Brilliant Gasparcolor, emphasizing red, arrives in the 1934 advertising film
Muratti greift ein. Though sometimes translated blandly as “Muratti marches on” or “Muratti gets in the act” (according to Wikipedia), the title actually means “Muratti intervenes”, as in military intervention. The stop-motion Muratti cigarettes begin by waltzing and gradually begin marching in formation, engaging in carefully drilled lyrical maneuvers while other cigarettes watch from the stands before the rising of a red sun. We hope this is either an unintentional prediction of the newly militarizing Germany or a parody of the same via death-sticks. Perhaps everyone was too delighted by the colorful stop-motion animation to reflect on deeper implications.


(Still from CVM trailer)

The black and white, live-action
Swiss Trip, scored with Bach’s 3rd Brandenburg Concerto (like Motion Painting No. 1), is kind of a nature or travel film cut via noticeable (in-camera?) edits that give the impression the film is constantly blinking and foreshadow techniques Stan Brakhage would use in the ’50s and ’60s.

For many viewers, the highlight of this disc is the 1935
Composition in Blue, in which three-dimensional shapes come into being before our eyes, passing through walls or bursting across grids as they grow, travel, vanish and change color in a mad psychedelic explosion that eventually becomes a dance of planets shooting towards the viewer. It can be rewatched endlessly and, as with Shakespeare’s Cleopatra, custom cannot stale its infinite variety. The music comes from Otto Nicolai’s German opera The Merry Wives of Windsor.

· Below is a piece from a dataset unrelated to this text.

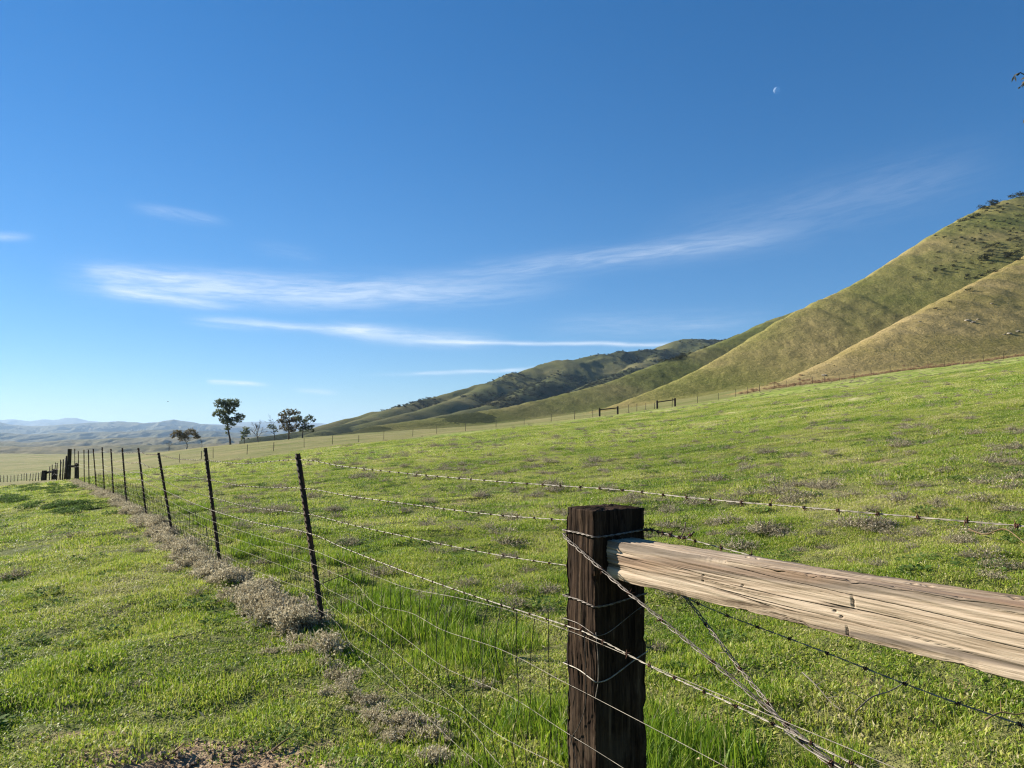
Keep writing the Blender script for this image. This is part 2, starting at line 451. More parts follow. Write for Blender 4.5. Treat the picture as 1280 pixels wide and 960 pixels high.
# ------------------------------------------------------------------ ground sheet
def build_ground():
    th_f = np.radians(np.linspace(-48, 48, 760))
    th_b = np.radians(np.linspace(48, 312, 100)[1:-1])
    th = np.concatenate([th_f, th_b])
    r1 = np.exp(np.linspace(math.log(0.5), math.log(170), 620))
    r2 = np.exp(np.linspace(math.log(170), math.log(48000), 120)[1:])
    R = np.concatenate([[0.05], r1, r2])
    RR, TT = np.meshgrid(R, th, indexing='ij')
    X = RR * np.sin(TT); Y = RR * np.cos(TT)
    Z = gz(X, Y)
    n, k = len(R), len(th)
    i = np.arange(n - 1)[:, None]; j = np.arange(k)[None]
    F = np.stack([i * k + j, (i + 1) * k + j, (i + 1) * k + (j + 1) % k, i * k + (j + 1) % k], -1).reshape(-1, 4)[:, ::-1]
    V = np.stack([X, Y, Z], -1).reshape(-1, 3)
    me = new_mesh('pasture', V, F, True, {'soil': soil_mask(V[:, 0], V[:, 1]), 'dry': dry_mask(V[:, 0], V[:, 1]), 'thatch': 1 - sstep(26, 38, np.hypot(V[:, 0], V[:, 1]))}, [M_GROUND])
    link('ground', me, kind='structure')
build_ground()

# ------------------------------------------------------------------ hills on the right and in the middle distance
HR = {
    'H1': dict(p=[(1600, 150, 540), (1400, 255, 400), (1280, 322, 330), (1200, 362, 285), (1130, 400, 250), (1060, 443, 220), (1000, 476, 195), (955, 495, 180)], s=.50, sb=.9, w=9, n=.03, line=(134.1, 1.073), ext=.55),
    'H2': dict(p=[(1600, 215, 800), (1450, 215, 720), (1280, 243, 600), (1235, 255, 570), (1180, 285, 530), (1130, 318, 490), (1080, 350, 450), (1006, 383, 410),
                  (953, 417, 370), (914, 442, 340), (869, 467, 305), (826, 486, 280), (784, 505, 262)], s=.52, sb=1.0, w=11, n=.025, line=(240.8, 1.068), ext=.55),
    'H3': dict(p=[(1100, 362, 960), (1060, 368, 900), (981, 393, 800), (939, 412, 740), (902, 427, 690), (869, 439, 650), (826, 452, 600), (756, 479, 520), (700, 493, 460),
                  (640, 507, 420), (555, 520, 370), (480, 532, 340)], s=.42, sb=.8, w=14, n=.22, line=(326., .80), ext=1.0),
}
H4 = [[(1200, 380, 2600), (1000, 412, 2100), (902, 425, 1900), (860, 424, 1800), (832, 436, 1720), (804, 438, 1660), (756, 440, 1600), (728, 448, 1550), (699, 451, 1500),
       (672, 460, 1450), (646, 466, 1400), (599, 481, 1300), (552, 494, 1200), (505, 506, 1100), (470, 514, 1040), (442, 522, 1000), (415, 529, 960), (399, 533, 940), (330, 545, 880)],
      [(728, 448, 1550), (690, 472, 1330), (650, 492, 1120), (600, 508, 930), (540, 522, 780)],
      [(832, 436, 1720), (800, 456, 1400), (765, 474, 1150), (720, 490, 950)],
      [(625, 474, 1350), (580, 496, 1130), (530, 511, 950), (470, 526, 800)],
      [(505, 506, 1100), (470, 519, 960), (435, 529, 820), (405, 538, 720)]]

def ridge_h(X, Y, P, s, w, wob, Lw=45, sb=None):
    best = np.full(X.shape, -1e9)
    for a, b in zip(P[:-1], P[1:]):
        d = b[:2] - a[:2]; L2 = d @ d
        t = np.clip(((X - a[0]) * d[0] + (Y - a[1]) * d[1]) / L2, 0, 1)
        dist = np.hypot(X - a[0] - t * d[0], Y - a[1] - t * d[1])
        dist = dist + wob * Lw * (1 - np.exp(-dist / Lw))
        se = s if sb is None else np.where(d[0] * (Y - a[1]) - d[1] * (X - a[0]) > 0, sb, s)    # the far flank is steeper
        z = a[2] + (b[2] - a[2]) * t - se * (np.sqrt(dist ** 2 + w * w) - w)
        best = np.maximum(best, z)
    return best

def build_hills():
    th = np.concatenate([np.arctan((np.arange(300, 1290, 1.15) - 640) / 960), np.arctan((np.arange(1290, 1620, 4.) - 640) / 960)])
    R = np.exp(np.linspace(math.log(140), math.log(3600), 560))
    RR, TT = np.meshgrid(R, th, indexing='ij')
    X = RR * np.sin(TT); Y = RR * np.cos(TT)
    B = gz(X, Y)
    hs = []
    gul = 1 - np.abs(fbm(X * 0.006, Y * 0.006, 4, 81)) * 1.6
    for k in ('H1', 'H2', 'H3'):
        h = HR[k]
        qx = np.array([q[0] for q in h['p']][::-1], float); qy = np.array([q[1] for q in h['p']][::-1], float); qY = np.array([q[2] for q in h['p']][::-1], float)
        xs = np.linspace(qx[0], qx[-1], 240)
        ys = np.interp(xs, qx, qy)
        A, B0 = h['line']                       # a crest that runs straight in plan: Y = A / (B - u)
        Yl = np.interp(xs, qx, qY); uu = (xs - 640) / 960
        Ys = np.where(xs < 1285, A / np.maximum(B0 - uu, .2), 0)
        y1 = A / (B0 - (1285 - 640) / 960)
        Ys = np.where(xs >= 1285, y1 + (xs - 1285) * h['ext'], Ys)
        ker = np.exp(-0.5 * (np.arange(-8, 9) / 3.5) ** 2); ker /= ker.sum()
        ys = np.convolve(np.pad(ys, 8, mode='reflect', reflect_type='odd'), ker, 'valid')
        P = [np.array(at(a, b, c)) for a, b, c in zip(xs[::6], ys[::6], Ys[::6])]
        sc = {'H1': 0.012, 'H2': 0.009, 'H3': 0.011}[k]
        wob = np.clip(h['n'] * fbm(X * sc, Y * sc, 4, 91 + ord(k[1])), -.3, .6)
        z = ridge_h(X, Y, P, h['s'], h['w'], wob, 45, h['sb'])
        hgt = np.clip(z - B, 0, 60)
        z = z + 0.005 * hgt * fbm(X * 0.05, Y * 0.05, 4, 95) * 1.0 + 0.35 * fbm(X * .12, Y * .12, 3, 97) * sstep(0, 8, hgt)
        hs.append(z)
    z4 = np.full(X.shape, -1e9)
    for q, pl in enumerate(H4):
        P = [np.array(at(*p)) for p in pl]
        wob = np.clip(0.34 * fbm(X * 0.0042, Y * 0.0042, 5, 101 + q), -.5, .8)
        z4 = np.maximum(z4, ridge_h(X, Y, P, .40 if q == 0 else .45, 16, wob, 170))
    hg = np.clip(z4 - B, 0, 120)
    z4 += 0.06 * hg * (np.abs(fbm(X * 0.009, Y * 0.009, 4, 111)) - .35) * -1.0
    hs.append(z4)
    names = ['tan', 'green', 'back', 'scrubby']
    H = np.stack(hs)
    top = H.max(0); who = H.argmax(0)
    kk = 6.0
    S = np.maximum(top, B) + kk * np.log1p(np.exp(-np.abs(top - B) / kk)) * 0.5
    S = np.where(top > B, S, np.minimum(S, B + 3)) - 1.2
    keep = (S > B - 0.5)
    n, k = X.shape
    i = np.arange(n - 1)[:, None]; j = np.arange(k - 1)[None]
    F = np.stack([i * k + j, i * k + j + 1, (i + 1) * k + j + 1, (i + 1) * k + j], -1).reshape(-1, 4)
    kf = keep.ravel()[F].any(1); F = F[kf]
    wf = who.ravel()[F[:, 0]]
    V = np.stack([X, Y, S], -1).reshape(-1, 3)
    # scrub cover for the far hill: thick in hollows and near its crest
    scr = np.clip(0.56 + 0.9 * fbm(X * 0.0045, Y * 0.0045, 4, 121), 0, 1)
    PX = X / np.maximum(Y, 1) * 960 + 640
    mats = [m_hill('dry_hill_grass', (0.185, 0.162, 0.050), (0.262, 0.206, 0.080), (0.310, 0.238, 0.110), .020),
            m_hill('green_hill_grass', (0.132, 0.146, 0.036), (0.200, 0.184, 0.058), (0.285, 0.226, 0.092), .011),
            m_hill('back_hill_grass', (0.092, 0.110, 0.030), (0.135, 0.138, 0.045), (0.172, 0.154, 0.062), .012, 0.8),
            m_hill('scrubby_hill_grass', (0.066, 0.078, 0.028), (0.104, 0.106, 0.040), (0.150, 0.132, 0.058), .006, 0.8)]
    out = []
    for q in range(4):
        f = F[wf == q]
        used = np.unique(f); mp = -np.ones(len(V), int); mp[used] = np.arange(len(used))
        sq = scr.ravel()[used]
        if q == 2:
            sq = np.clip(0.12 + 0.75 * sstep(.15, .5, fbm(X.ravel()[used] * 0.011, Y.ravel()[used] * 0.011, 3, 131)), 0, 1)
        me = new_mesh('hill', V[used], mp[f], True, {'scrub': sq}, [mats[q]])
        link('hill', me, kind='structure')
        out.append((V[used], mp[f], sq))
    return out, (X, Y, S, who)
HILLS, HGRID = build_hills()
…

Starting with the American flag and stars, Fischinger performs similar magic to John Phillip Sousa’s
Stars and Stripes Forever for An American March (1941), a film apparently commissioned to prove he wasn’t an enemy alien. It must have worked.

Rosenbaum identifies
Composition in Blue as using paper cutouts suspended on sticks and wires, and he states that this technique was developed further in the 1938 MGM short An Optical Poem, the only film to be commercially released from Fischinger’s stint at three American studios in addition to Fantasia. This is the only film not owned by CVM and it’s not on either disc. Sometimes on Youtube, it was included on a monumental box called Unseen Cinema, but CVM’s Cindy Keefer states (in the above Rosenbaum link) that the colors on that print are wrong. It can also be found in the essential 2015 collection Masterworks of American Avant-garde Experimental Film 1920-1970. It’s dazzling.

Fischinger’s biography includes work with Orson Welles (unrealized ideas in the ’40s), Fritz Lang (the special effects for 1929’s
The Woman in the Moon), and the invention of a “lumigraph” (a machine for creating colors on screen) that was used in the 1964 B film The Time Travelers. This guy should be put on a stamp.

So we thank CVM for putting these titles out, though a few frustrations must be noted. The one that probably can’t be helped is the lack of one coherent orderly collection of everything, for surely this dream is subject to the time and money of the restoration project. The one that might be helped is the poor or lacking information on discs or liner notes. Not even the music gets identified, and the brief bio of Fischinger only fleetingly puts some works in context. On the other hand, we’re directed to other sources for more info about the films.